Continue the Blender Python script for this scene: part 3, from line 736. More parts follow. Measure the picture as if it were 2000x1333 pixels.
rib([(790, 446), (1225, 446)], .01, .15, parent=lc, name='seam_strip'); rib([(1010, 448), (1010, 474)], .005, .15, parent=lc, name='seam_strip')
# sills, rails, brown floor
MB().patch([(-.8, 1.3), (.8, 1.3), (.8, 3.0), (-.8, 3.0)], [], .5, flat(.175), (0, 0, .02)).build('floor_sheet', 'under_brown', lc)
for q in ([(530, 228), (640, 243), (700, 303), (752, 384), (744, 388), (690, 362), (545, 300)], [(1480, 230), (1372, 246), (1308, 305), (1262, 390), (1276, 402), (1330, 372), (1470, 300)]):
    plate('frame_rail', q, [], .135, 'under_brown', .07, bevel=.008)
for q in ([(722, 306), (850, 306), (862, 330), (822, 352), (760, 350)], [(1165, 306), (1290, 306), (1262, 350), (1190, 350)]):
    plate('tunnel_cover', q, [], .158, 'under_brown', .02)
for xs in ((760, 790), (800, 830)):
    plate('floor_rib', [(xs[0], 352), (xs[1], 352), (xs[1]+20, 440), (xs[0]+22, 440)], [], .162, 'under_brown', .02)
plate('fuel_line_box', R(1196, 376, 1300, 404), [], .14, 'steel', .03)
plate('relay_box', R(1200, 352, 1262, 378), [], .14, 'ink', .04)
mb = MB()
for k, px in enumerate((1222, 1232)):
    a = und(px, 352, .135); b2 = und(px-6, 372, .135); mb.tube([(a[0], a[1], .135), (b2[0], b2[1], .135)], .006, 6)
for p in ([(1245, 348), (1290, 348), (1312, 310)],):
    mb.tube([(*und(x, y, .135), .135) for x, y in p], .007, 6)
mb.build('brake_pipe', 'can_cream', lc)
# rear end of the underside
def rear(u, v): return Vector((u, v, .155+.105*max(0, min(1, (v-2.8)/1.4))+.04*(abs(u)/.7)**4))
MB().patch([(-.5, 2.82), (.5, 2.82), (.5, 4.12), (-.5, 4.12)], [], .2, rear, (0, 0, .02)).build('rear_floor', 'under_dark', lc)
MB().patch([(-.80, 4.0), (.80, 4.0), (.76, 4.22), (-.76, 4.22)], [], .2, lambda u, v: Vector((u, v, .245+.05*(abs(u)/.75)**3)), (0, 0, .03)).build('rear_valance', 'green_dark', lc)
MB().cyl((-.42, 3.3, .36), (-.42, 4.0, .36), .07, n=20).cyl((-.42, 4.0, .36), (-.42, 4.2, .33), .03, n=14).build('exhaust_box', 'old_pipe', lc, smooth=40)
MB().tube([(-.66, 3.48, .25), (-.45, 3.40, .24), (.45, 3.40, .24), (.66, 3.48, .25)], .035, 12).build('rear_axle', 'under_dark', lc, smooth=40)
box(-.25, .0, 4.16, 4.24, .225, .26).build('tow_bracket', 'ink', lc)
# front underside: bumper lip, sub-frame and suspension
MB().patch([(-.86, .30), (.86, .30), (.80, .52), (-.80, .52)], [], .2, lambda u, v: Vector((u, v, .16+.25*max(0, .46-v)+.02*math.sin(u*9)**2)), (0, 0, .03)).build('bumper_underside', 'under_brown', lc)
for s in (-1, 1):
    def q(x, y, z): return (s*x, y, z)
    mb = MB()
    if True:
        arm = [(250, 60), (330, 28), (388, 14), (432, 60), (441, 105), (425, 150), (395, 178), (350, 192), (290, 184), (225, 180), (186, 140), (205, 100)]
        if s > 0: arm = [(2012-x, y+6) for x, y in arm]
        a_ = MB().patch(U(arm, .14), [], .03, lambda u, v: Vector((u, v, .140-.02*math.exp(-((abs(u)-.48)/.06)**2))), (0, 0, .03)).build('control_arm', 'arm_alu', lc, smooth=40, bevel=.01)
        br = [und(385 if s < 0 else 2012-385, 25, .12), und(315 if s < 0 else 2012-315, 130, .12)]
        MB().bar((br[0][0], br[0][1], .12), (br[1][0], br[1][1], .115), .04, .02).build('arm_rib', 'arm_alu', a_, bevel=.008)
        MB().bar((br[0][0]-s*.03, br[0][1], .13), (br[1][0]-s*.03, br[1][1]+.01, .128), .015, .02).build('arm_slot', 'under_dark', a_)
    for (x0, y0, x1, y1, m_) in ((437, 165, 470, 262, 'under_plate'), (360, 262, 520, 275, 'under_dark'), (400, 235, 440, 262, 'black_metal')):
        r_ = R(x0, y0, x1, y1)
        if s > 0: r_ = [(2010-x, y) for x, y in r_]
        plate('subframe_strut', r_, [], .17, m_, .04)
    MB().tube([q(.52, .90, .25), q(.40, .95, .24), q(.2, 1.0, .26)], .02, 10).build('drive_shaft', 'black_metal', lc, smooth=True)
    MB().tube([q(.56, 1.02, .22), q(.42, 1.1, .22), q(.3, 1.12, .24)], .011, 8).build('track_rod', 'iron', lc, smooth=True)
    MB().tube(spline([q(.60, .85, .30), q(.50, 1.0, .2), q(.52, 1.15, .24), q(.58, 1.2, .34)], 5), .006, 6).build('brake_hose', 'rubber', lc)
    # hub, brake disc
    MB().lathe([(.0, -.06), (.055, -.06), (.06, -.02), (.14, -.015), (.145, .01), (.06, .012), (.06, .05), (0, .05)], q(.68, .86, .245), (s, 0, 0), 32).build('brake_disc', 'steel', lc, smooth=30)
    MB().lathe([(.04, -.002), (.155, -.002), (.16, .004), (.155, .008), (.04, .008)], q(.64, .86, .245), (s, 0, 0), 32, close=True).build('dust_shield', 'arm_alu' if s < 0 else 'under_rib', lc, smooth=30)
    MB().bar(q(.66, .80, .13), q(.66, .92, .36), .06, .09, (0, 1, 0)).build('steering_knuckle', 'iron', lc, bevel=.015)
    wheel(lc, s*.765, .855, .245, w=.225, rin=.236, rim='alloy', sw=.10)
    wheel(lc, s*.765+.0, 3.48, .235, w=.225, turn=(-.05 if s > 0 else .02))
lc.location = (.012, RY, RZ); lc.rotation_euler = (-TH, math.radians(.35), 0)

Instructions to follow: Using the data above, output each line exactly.

Completed task:
Continue the Blender Python script for this scene: part 3, from line 736. More parts follow. Measure the picture as if it were 2000x1333 pixels.
rib([(790, 446), (1225, 446)], .01, .15, parent=lc, name='seam_strip'); rib([(1010, 448), (1010, 474)], .005, .15, parent=lc, name='seam_strip')
# sills, rails, brown floor
MB().patch([(-.8, 1.3), (.8, 1.3), (.8, 3.0), (-.8, 3.0)], [], .5, flat(.175), (0, 0, .02)).build('floor_sheet', 'under_brown', lc)
for q in ([(530, 228), (640, 243), (700, 303), (752, 384), (744, 388), (690, 362), (545, 300)], [(1480, 230), (1372, 246), (1308, 305), (1262, 390), (1276, 402), (1330, 372), (1470, 300)]):
    plate('frame_rail', q, [], .135, 'under_brown', .07, bevel=.008)
for q in ([(722, 306), (850, 306), (862, 330), (822, 352), (760, 350)], [(1165, 306), (1290, 306), (1262, 350), (1190, 350)]):
    plate('tunnel_cover', q, [], .158, 'under_brown', .02)
for xs in ((760, 790), (800, 830)):
    plate('floor_rib', [(xs[0], 352), (xs[1], 352), (xs[1]+20, 440), (xs[0]+22, 440)], [], .162, 'under_brown', .02)
plate('fuel_line_box', R(1196, 376, 1300, 404), [], .14, 'steel', .03)
plate('relay_box', R(1200, 352, 1262, 378), [], .14, 'ink', .04)
mb = MB()
for k, px in enumerate((1222, 1232)):
    a = und(px, 352, .135); b2 = und(px-6, 372, .135); mb.tube([(a[0], a[1], .135), (b2[0], b2[1], .135)], .006, 6)
for p in ([(1245, 348), (1290, 348), (1312, 310)],):
    mb.tube([(*und(x, y, .135), .135) for x, y in p], .007, 6)
mb.build('brake_pipe', 'can_cream', lc)
# rear end of the underside
def rear(u, v): return Vector((u, v, .155+.105*max(0, min(1, (v-2.8)/1.4))+.04*(abs(u)/.7)**4))
MB().patch([(-.5, 2.82), (.5, 2.82), (.5, 4.12), (-.5, 4.12)], [], .2, rear, (0, 0, .02)).build('rear_floor', 'under_dark', lc)
MB().patch([(-.80, 4.0), (.80, 4.0), (.76, 4.22), (-.76, 4.22)], [], .2, lambda u, v: Vector((u, v, .245+.05*(abs(u)/.75)**3)), (0, 0, .03)).build('rear_valance', 'green_dark', lc)
MB().cyl((-.42, 3.3, .36), (-.42, 4.0, .36), .07, n=20).cyl((-.42, 4.0, .36), (-.42, 4.2, .33), .03, n=14).build('exhaust_box', 'old_pipe', lc, smooth=40)
MB().tube([(-.66, 3.48, .25), (-.45, 3.40, .24), (.45, 3.40, .24), (.66, 3.48, .25)], .035, 12).build('rear_axle', 'under_dark', lc, smooth=40)
box(-.25, .0, 4.16, 4.24, .225, .26).build('tow_bracket', 'ink', lc)
# front underside: bumper lip, sub-frame and suspension
MB().patch([(-.86, .30), (.86, .30), (.80, .52), (-.80, .52)], [], .2, lambda u, v: Vector((u, v, .16+.25*max(0, .46-v)+.02*math.sin(u*9)**2)), (0, 0, .03)).build('bumper_underside', 'under_brown', lc)
for s in (-1, 1):
    def q(x, y, z): return (s*x, y, z)
    mb = MB()
    if True:
        arm = [(250, 60), (330, 28), (388, 14), (432, 60), (441, 105), (425, 150), (395, 178), (350, 192), (290, 184), (225, 180), (186, 140), (205, 100)]
        if s > 0: arm = [(2012-x, y+6) for x, y in arm]
        a_ = MB().patch(U(arm, .14), [], .03, lambda u, v: Vector((u, v, .140-.02*math.exp(-((abs(u)-.48)/.06)**2))), (0, 0, .03)).build('control_arm', 'arm_alu', lc, smooth=40, bevel=.01)
        br = [und(385 if s < 0 else 2012-385, 25, .12), und(315 if s < 0 else 2012-315, 130, .12)]
        MB().bar((br[0][0], br[0][1], .12), (br[1][0], br[1][1], .115), .04, .02).build('arm_rib', 'arm_alu', a_, bevel=.008)
        MB().bar((br[0][0]-s*.03, br[0][1], .13), (br[1][0]-s*.03, br[1][1]+.01, .128), .015, .02).build('arm_slot', 'under_dark', a_)
    for (x0, y0, x1, y1, m_) in ((437, 165, 470, 262, 'under_plate'), (360, 262, 520, 275, 'under_dark'), (400, 235, 440, 262, 'black_metal')):
        r_ = R(x0, y0, x1, y1)
        if s > 0: r_ = [(2010-x, y) for x, y in r_]
        plate('subframe_strut', r_, [], .17, m_, .04)
    MB().tube([q(.52, .90, .25), q(.40, .95, .24), q(.2, 1.0, .26)], .02, 10).build('drive_shaft', 'black_metal', lc, smooth=True)
    MB().tube([q(.56, 1.02, .22), q(.42, 1.1, .22), q(.3, 1.12, .24)], .011, 8).build('track_rod', 'iron', lc, smooth=True)
    MB().tube(spline([q(.60, .85, .30), q(.50, 1.0, .2), q(.52, 1.15, .24), q(.58, 1.2, .34)], 5), .006, 6).build('brake_hose', 'rubber', lc)
    # hub, brake disc
    MB().lathe([(.0, -.06), (.055, -.06), (.06, -.02), (.14, -.015), (.145, .01), (.06, .012), (.06, .05), (0, .05)], q(.68, .86, .245), (s, 0, 0), 32).build('brake_disc', 'steel', lc, smooth=30)
    MB().lathe([(.04, -.002), (.155, -.002), (.16, .004), (.155, .008), (.04, .008)], q(.64, .86, .245), (s, 0, 0), 32, close=True).build('dust_shield', 'arm_alu' if s < 0 else 'under_rib', lc, smooth=30)
    MB().bar(q(.66, .80, .13), q(.66, .92, .36), .06, .09, (0, 1, 0)).build('steering_knuckle', 'iron', lc, bevel=.015)
    wheel(lc, s*.765, .855, .245, w=.225, rin=.236, rim='alloy', sw=.10)
    wheel(lc, s*.765+.0, 3.48, .235, w=.225, turn=(-.05 if s > 0 else .02))
lc.location = (.012, RY, RZ); lc.rotation_euler = (-TH, math.radians(.35), 0)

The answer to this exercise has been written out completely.